Yesterday I participated in a herding demonstration at the big annual agricultural fair that runs in my area.  It was a lot of fun and I met some new herding people, all of whom were super nice.  The demo was put on by the people who own the farm where I now train, and they invited me and several other people to participate.  The demo ran for 8 hours so they needed quite a few dogs to rotate through all day long.  We had roughly 8 different handlers and about a dozen dogs: Aussies, border collies, a cattle dog, a kelpie and a Belgian shepherd.

It was really fun to watch the different breeds work the sheep.  I have to admit that, as I come from the border collie world which can be rather snobby about other breeds working ability, I was surprised by how nicely these dogs worked.  In fact they all worked better than my dogs!  At least more calmly and quietly, which is what is needed in such a tight space.  Working in an arena short circuited Hannah’s brain and she was a mess after she’d done a couple of runs.  Mira also reverted to some of her former bad habits.  Kestrel alone did well, better than she’s ever done before in fact.

The arena was about the size of a hockey rink, but with a dirt floor.  The ewes were shipped in from an  hour or so away and were new to my dogs (from a different farm than where we train).  They were a mix of different breeds, some white, some black.  The black ones ended up being quite a pain after they’d been run a few times.  Hannah was the first to encounter that.  One of the ewes turned and stomped at her.  She does this silly little play bow type movement when sheep stand up to her.  She dives in at them but won’t make contact.  Not even close.  As soon as that ewe realized that Hannah had nothing to back up her threats, it was game over.  She wasn’t moving anywhere.  I couldn’t move her either.

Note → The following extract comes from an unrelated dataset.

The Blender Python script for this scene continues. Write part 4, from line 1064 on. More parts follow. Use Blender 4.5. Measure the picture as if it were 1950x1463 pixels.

I wasn’t sure what to do but I didn’t want to walk away and leave Hannah thinking she couldn’t move the sheep.  So I pulled her back and sent he on a small outrun to pick them up.  That worked, but then we tried to keep them moving around and that proved to be all but impossible.  The biggest problem is that Hannah was now totally wound up, and all she wanted to do was head the sheep.  ARGH!  I would have to get right in there with her to turn them and start them moving, and then she’d whip around and head and stop them again.  Once stopped, they were almost impossible to get going.

This was the same problem we had a couple of weeks ago when training at the new farm near my parents. It took us half an hour to get sheep out of a corner because Hannah would pull them out, then whip around and push them back in again.  I ended up having to hold on to her collar.  At the demo, at one point I actually had to pick her up and carry her off the field because I couldn’t even call her off the stock.  At her age and level of training, this sort of thing should not be happening.

She has a tremendous amount of tension, and still a lack of confidence.  I wonder how I can help her with this.  Her littermate sister is winning champion ships at trials at the open level, and my dog is falling apart trying to push sheep out of a corner.  What am I doing wrong?

I am taking her for a lesson with her breeder today to see if I can get some tips on working through this.

Mira also regressed in her training somewhat, but she didn’t fall apart like Hannah did.  She did have a ewe challenge her, and she also wouldn’t go in and grip, but somehow we didn’t get hung up on it.  She didn’t get all rattled and just kept working when I flanked her around behind them and got them going again.  When Hannah got charged, she seemed to lose all confidence.  Mira did not.  Again, I wonder what’s up with that, and what I can do to help.

Kestrel was my superstar.  While the other dogs all struggled and regressed (working in an arena with the tight spaces, bright lights, loud speakers, crowds and tired sheep is not easy) Kess was amazing.  She was better than she’s ever been in fact.  I had expected to have a rodeo when I took her out, but instead she did an incredible job of wearing the sheep to me.  She showed tremendous self-control, setting a nice pace.  Very pushy, but as long as I moved quickly, she did not push the sheep past me.  She laid down on her own, flanked as necessary but not much, and had absolutely no trouble moving the sheep around.  Of course I didn’t have her do more complicated things than wearing, but I expected her to go back to chasing sheep around and running me over with them.  She did not, and she’s in my good books today, let me tell you!

Despite the poor performance of some of my dogs, I had a really good time. The people were really nice, everyone was relaxed, and it was extremely interesting to watch the different types of dogs work the sheep.  The people putting on the demo had two older, fully trained dogs who made everything look easy!  One was their border collie chore dog, and he really impressed me with his calm and matter of fact approach to working sheep.  When the ewes challenged him, he calmly but firmly bit them on the nose, turned them, and marched them around.  He was all business, and none of this tension and silliness that Hannah displayed.  I know some of this is breeding, and some is just getting to work every day.  I wish I had sheep for Hannah to work daily as she really needs that to loosen her up.  As I keep saying, someday… hopefully soon!